Diyanet İşleri Başkanı Prof. Dr. Ali Erbaş, “Özellikle zaman zaman endişe verici boyutlara ulaşan ırkçılık, sosyal dışlama, ötekileştirme, yabancı düşmanlığı, camilere ve mescitlere saldırılar vb. ayrımcılığa dayalı söylem ve uygulamalar, Müslümanların hareket ve özgürlük alanlarını giderek daraltmakta, haklarını kısıtlamakta, sosyal ve kültürel kurumlarını işlevsiz hale getirmektedir. Bu durum karşısında, umudunu ve öz güvenini kaybetmeden, insani ve ahlaki ilkeleri ötelemeden, hukuk ve evrensel değerler bağlamında, dirayetli bir mücadelenin nasıl yapılacağına dair kapsamlı bir yol haritası belirlenmelidir” dedi.

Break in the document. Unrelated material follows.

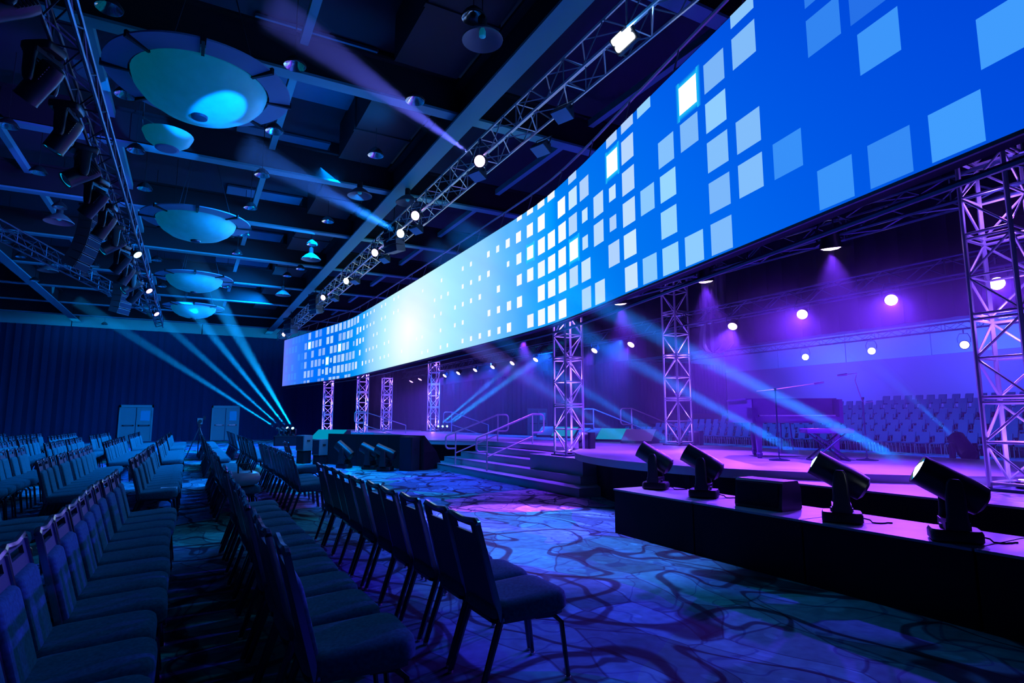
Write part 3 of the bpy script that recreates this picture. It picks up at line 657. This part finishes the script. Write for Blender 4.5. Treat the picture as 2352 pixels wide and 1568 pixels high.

Diyanet İşleri Başkanlığı Dış İlişkiler Genel Müdürlüğünün düzenlediği 2-5 Temmuz tarihlerinde gerçekleştirilecek 8. Yurt dışı Din Hizmetleri Konferansı, Diyanet İşleri Başkanı Prof. Dr. Ali Erbaş’ın katılımıyla “İslam’a Karşı Küresel Meydan Okumalar Bağlamında Yeni Stratejiler” temalı açılış programıyla Konya’da başladı. Programda yaptığı konuşmada insan hakları sorununa değinen Diyanet İşleri Başkanı Prof. Dr. Ali Erbaş, “Bu bağlamda, İslamofobi yani İslam karşıtlığının İslam düşmanlığına dönüşerek fiili bir boyut kazanmaya başladığını görüyor ve yaşıyoruz. Açıkça ifade etmek gerekir ki bir İslam düşmanlığı projesi olan İslamofobi, ardında kirli çıkar ilişkileri ve ırkçılık barındıran ciddi bir insan hakları sorunudur. İslam’ı, şiddet ve terörü besleyen bir ideolojiden ibaret göstererek bunu suni bir korku ile dünya kamuoyunda yaymak için çalışan hain ve karanlık bir projedir. Birçok Avrupa ülkesinde siyasi partilerin oy almak için İslamofobiye dayalı propagandalar üzerinden seçim kampanyaları yürüttükleri ve terör örgütlerinin karanlık yüzüyle aydınlık bir dini bağdaştırmaya çalıştıkları da dikkat çekmektedir” dedi.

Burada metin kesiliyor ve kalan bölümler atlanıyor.